Monday 1 June 2009

Admit it! We can't afford excellent buildings


Freddie Cohen confuses me. He talks the talk about wanting architectural excellence for Jersey, but, when it comes down to it, he both approves glass and concrete monstrosities for landmark sites and turns down the chance to get a Quinlan Terry neo-classical masterpiece on another one.

To be honest, Jersey does not have a very deep tradition of fine architecture to draw on, anyway. Victoria College, St Thomas’s Church, a few 1,1,(k) mansions and that is about it. I am not saying that there is not a good deal of historical interest in our other principal buildings, but they lack the combination of artistic magnificence and engineering excellence that makes great architecture great.

Walking around central London on holiday last week, I was able to look up and around at the splendour of so many of the buildings there, and appreciate it in a way I could never spare the attention to, when I used to drive around there years ago. In particular, many of the big Nineteenth Century buildings make the more recent stuff rising around them look somewhat shoddy.

Of course, 19th Century building styles reflected both a wealth that is now sadly behind us, and a degree of social inequality that is sadly threatening to creep back. The packed rows of cramped two-up-two-down terraced cottages in London’s back streets are no better than those in St Helier, and for the same reason; they were built to rent to the people who did not matter. However, when it came to building for the collective public, rather than its individual members, a different ethos used to prevail. The Natural History Museum, The Houses of Parliament, The War Office, even the main theatres have a harmonious fractal quality of well proportioned structures composed of neat and pleasing sub-units down to fine detailing. These are deliberately impressive structures glorying in the abilities to both afford and build them, and successfully meant to serve the following generations for centuries to come. Even the old County Hall, from the lean years following the First Wold War, was built both sturdily and with a visual presence. Although it has outlived its original purpose, the excellence of its structure continues to provide premises to a variety of tourist enterprises; hotels, exhibitions, shows and restaurants.

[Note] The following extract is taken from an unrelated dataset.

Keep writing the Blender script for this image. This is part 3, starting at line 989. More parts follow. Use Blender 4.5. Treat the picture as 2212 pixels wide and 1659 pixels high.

In the bankrupt turmoil of the Twenty-first Century, the labour-intensive beauty of Gothic architecture is an indefensible extravagance for public buildings. With money tight, down-to-a-price has to be the general principle, not up-to-a-standard, although, for buildings whose purpose is likely to endure for centuries, such as schools, it may be a false economy not to build similarly enduring structures, using proven classic techniques and materials.

If excellence cannot be on the menu, however, perhaps we should have no empty boasting about the supposed quality of our built environment. A sober admission, that times are hard and this is all that we can have, would be more appropriate.

2 comments:

TonyTheProf said...

There are some nice Victorian terraced houses around the Havre de Pas area, the Crescent, the cod houses in St John, Trinity etc.

Anonymous said...

I can not recall worse decisions at Planning since cohen started,he clearly fancies himself as an officionado of architecture, could he be more wrong,Le petit fort St.Ouen, el tico,Portelet appartments,on and on,his questionable relationship with Sir whatshisface McCormick is ill judged or he is even more easily fooled than I thought, this environmental Hooliganism must be halted,,cohen out ,you are damaging a place that you are a guest in.